The album was recorded in just five days. Is that quicker than you usually work?

The first time I produced myself I rented Ardent Studios in Memphis for 30 days. I always thought it took a month to make a record. Then I went to make a record in 2012 with Royal Southern Brotherhood, and we did that record in six days. And then when I did my second solo album, “Ragged & Dirty,” we did that son-of-a-bitch in four days. So when we went to do this Muscle Shoals thing, I told Duane, “Let’s book six days,” and Duane looked at me like I was from Mars. But I knew we’d walk away with the record done. And we got it done in five days, not six! I think that’s a testament to the crack band that is the Allman Betts Band. These are all world-class cats. Every track was a first or second take.

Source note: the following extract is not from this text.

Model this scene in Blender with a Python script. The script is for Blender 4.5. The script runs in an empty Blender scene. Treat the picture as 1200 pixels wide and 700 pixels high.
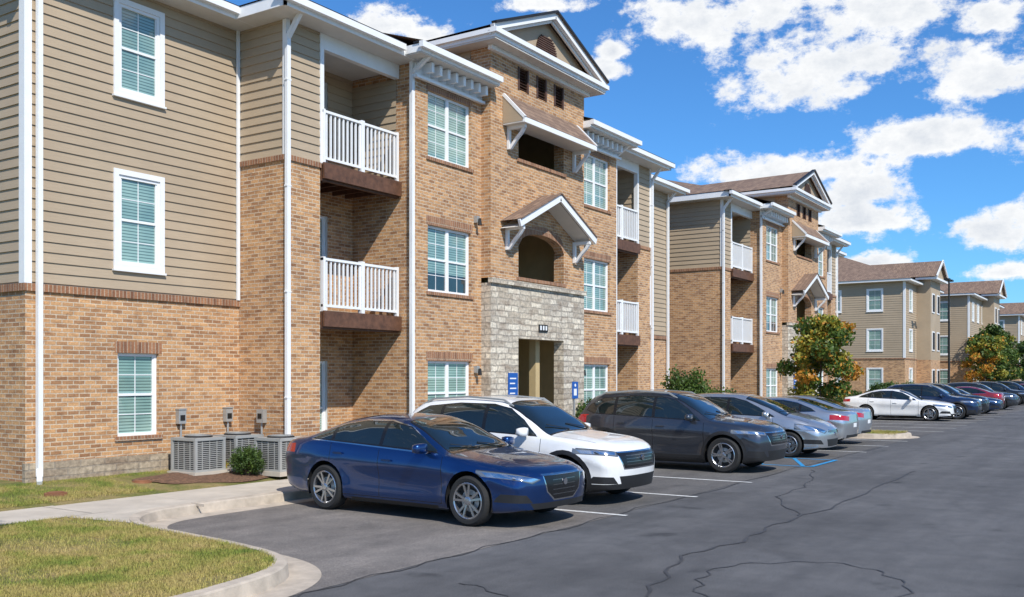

You brought in an outside writer, Stoll Vaughn, for this record. What was his contribution?

Stoll was a really excellent mediator, and he was really good at cheerleading the hot hand. Like if me or Duane had a cool guitar riff, he’d be the one to be like “Yeah, see where that goes,” or when Duane would be strumming a couple chords and I’d walk into the dressing room and start singing, Stoll would grab the recorder. He was a good organizer. It really allowed us to just be artistic. I had never really worked in a triangle like that, but it was really cool.
We’ve already flown him out to start writing for the next record.

On “Down to the River,” you cover Tom Petty’s “Southern Accents.” What is it about this song that appealed to you?

The song appealed to me because Tom had recently passed, and because most us are from the South, and we were recording in the South. It just touched on so many themes that just worked for the record.

Speaking of covers, the Allman Betts Band has recently been performing select Allman Brothers tunes in concert. Is this something you think the band will continue to do?

It’s a real delicate balance. We don’t have to play those songs; we want to. And we like seeing the faces light up, you know? If you’re playing a 15- or 20-song set and you do two Allman Brothers songs — maybe a third for the encore — it’s the perfect amount, because then you’re not overdoing it or abusing your privilege.

I think we’ve done a really good job of striking a balance.

The Allman Betts Band performs at the National on Friday, Nov. 8, at 8 p.m. Tickets for the all-ages show cost $27.50 to $32.50. thenationalva.com.